The US trade war will have little impact on China over the long term, as the nation usurps America as the global superpower, according to one asset manager.
While the US is intent on pulling back from international trade relationships and focusing on protecting domestic industries, China has been spreading its influence across Asia and Africa. Robert Horrocks, chief investment officer of Matthews Asia says far from shaking in their boots at Donald Trump’s tweets, China is actually driving future of international trade.
“A $250 billion trade tariff from the US won’t make a difference to China – this is a $1 trillion economy,” he said speaking in Hong Kong last week.
“What China is doing internally and across Asia is pulling hundreds of millions of people into the global trade system with China at the centre. Freight trains to London, building ports in Sri Lanka. China is improving lives across Asia and Africa. China is reaching out across the world while the US is shutting down.”
On a six-year outlook, Horrocks predicts that Asia will make up 58% of global economic growth. Historically it has been almost impossible to grow faster than the US economy, but Asia has managed it thanks to investment, reform and innovation.
Horrocks adds that in the past, the US’ contentious attitude towards China was based on an allegiance with Japan, but Japan and China are now making friends, threatening the US’ dominance. Chinese President Xi Jinping hosted Japanese Prime Minister Shinzo Abe last month – the first visit of a Japanese leader to China since 2011. Abe spoke of cooperation and a partnership during his visit, a significant advancement in inter-country relations.

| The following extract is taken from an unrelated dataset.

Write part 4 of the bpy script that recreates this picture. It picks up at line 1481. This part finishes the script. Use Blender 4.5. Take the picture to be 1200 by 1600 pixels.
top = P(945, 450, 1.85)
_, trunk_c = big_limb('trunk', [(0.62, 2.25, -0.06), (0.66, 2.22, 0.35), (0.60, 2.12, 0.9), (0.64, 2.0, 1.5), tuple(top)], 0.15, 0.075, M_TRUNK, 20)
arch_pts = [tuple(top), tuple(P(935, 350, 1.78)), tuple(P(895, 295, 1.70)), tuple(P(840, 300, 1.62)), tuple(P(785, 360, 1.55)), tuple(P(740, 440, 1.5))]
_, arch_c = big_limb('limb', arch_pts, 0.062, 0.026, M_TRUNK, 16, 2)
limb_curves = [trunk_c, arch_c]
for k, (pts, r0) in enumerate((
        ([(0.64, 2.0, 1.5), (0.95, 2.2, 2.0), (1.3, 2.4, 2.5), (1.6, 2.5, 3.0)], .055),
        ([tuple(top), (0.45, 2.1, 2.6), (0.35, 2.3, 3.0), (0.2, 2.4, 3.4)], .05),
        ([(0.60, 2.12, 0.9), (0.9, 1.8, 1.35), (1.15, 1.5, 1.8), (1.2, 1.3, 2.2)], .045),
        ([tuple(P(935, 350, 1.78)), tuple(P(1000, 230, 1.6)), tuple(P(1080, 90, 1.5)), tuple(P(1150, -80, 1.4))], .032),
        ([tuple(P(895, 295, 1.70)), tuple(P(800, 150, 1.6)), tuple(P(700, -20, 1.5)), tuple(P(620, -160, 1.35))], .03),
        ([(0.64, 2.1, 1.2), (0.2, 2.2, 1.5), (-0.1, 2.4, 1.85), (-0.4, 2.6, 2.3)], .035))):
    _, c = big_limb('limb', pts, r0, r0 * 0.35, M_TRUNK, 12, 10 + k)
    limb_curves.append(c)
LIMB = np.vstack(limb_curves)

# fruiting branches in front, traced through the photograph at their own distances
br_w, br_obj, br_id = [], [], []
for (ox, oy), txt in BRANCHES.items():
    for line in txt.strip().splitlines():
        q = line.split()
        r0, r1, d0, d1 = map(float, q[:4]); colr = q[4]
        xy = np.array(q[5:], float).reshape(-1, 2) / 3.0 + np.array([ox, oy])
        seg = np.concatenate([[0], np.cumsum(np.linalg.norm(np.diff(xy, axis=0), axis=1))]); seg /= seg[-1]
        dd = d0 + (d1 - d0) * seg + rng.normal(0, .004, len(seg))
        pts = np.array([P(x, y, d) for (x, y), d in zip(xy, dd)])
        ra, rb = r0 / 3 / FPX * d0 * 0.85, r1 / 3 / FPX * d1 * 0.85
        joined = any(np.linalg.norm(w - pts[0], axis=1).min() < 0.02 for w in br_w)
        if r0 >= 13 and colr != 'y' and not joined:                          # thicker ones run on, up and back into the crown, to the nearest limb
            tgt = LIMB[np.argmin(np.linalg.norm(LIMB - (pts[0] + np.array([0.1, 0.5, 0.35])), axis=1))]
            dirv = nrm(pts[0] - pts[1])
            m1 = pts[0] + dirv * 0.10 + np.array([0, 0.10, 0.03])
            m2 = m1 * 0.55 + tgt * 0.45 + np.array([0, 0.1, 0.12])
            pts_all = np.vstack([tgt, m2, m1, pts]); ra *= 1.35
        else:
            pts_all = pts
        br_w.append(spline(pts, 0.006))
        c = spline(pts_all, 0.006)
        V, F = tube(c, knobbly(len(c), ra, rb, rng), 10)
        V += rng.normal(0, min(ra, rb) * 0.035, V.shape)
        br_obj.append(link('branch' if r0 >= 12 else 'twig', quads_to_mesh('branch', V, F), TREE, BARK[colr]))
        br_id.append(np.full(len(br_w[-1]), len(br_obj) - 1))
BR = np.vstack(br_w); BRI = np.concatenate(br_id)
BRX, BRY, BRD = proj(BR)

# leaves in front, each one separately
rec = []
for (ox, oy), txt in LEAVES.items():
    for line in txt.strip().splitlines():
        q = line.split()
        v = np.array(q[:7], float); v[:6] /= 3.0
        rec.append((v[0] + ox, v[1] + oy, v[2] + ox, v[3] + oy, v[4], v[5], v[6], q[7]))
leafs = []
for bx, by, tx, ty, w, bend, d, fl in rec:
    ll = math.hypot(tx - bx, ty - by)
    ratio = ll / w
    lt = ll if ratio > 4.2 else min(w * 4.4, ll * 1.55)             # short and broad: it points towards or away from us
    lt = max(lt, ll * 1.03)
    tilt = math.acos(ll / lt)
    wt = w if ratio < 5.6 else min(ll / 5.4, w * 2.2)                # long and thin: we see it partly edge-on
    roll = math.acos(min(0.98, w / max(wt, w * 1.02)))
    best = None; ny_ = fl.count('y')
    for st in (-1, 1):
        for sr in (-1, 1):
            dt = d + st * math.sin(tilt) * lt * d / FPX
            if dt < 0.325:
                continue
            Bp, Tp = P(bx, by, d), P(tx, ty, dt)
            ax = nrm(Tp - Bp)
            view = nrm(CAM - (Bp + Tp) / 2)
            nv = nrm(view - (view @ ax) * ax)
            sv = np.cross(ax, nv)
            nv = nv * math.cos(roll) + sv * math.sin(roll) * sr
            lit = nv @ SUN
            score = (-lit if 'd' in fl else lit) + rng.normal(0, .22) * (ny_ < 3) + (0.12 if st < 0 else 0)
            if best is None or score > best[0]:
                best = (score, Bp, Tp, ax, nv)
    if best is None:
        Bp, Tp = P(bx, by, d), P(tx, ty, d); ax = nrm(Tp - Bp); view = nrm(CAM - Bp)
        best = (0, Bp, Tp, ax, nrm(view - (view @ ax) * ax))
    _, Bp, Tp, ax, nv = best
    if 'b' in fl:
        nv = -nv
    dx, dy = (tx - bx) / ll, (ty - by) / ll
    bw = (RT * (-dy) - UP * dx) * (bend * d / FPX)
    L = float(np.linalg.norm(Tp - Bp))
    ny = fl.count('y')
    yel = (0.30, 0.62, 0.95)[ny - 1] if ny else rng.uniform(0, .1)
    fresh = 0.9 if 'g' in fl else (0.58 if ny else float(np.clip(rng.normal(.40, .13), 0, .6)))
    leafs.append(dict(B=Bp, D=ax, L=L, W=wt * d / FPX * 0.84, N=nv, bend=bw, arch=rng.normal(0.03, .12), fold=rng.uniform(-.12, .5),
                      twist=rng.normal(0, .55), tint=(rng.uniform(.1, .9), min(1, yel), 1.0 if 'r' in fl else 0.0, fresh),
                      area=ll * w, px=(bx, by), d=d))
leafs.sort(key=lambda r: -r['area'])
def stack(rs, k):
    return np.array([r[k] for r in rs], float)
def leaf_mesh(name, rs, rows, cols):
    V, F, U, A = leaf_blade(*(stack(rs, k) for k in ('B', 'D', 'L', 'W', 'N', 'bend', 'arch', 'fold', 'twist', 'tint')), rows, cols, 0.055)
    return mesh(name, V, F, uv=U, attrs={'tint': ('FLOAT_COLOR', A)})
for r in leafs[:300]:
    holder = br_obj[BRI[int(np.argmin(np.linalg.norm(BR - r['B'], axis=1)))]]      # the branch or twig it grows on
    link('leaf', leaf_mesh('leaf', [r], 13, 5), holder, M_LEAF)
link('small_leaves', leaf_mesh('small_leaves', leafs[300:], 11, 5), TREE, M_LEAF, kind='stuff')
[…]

“China has a high savings rate, is undergoing corporate reform, and driving up both wage growth and productivity,” enthuses Horrocks. “The US is not offering international investors the same opportunities. Today’s tariffs are not a significant part of how global trade will develop over the next 10 years.”
Asia Stocks Struggling
Despite these positive tailwinds, Asia stocks have performed badly this year. Trade tariffs have plagued certain sectors – including autos. But Horrocks says the market slump is more about sentiment than real economic issues.
Instead, the Federal Reserve’s interest rate policy and the subsequent movement of the US S&P 500 pose the real risk to Asian equities.
“The S&P falling always creates headwinds for markets across the world,” says Horrocks. “Asia has already significantly sold off – Indonesia, China, India and Japan are down. Asia will fall more than the US market does over the short term, but looking longer term there will be shift in who leads the recovery.”
He adds: “The growth potential in Asian stocks is the greatest in the world, but stocks are the cheapest globally.”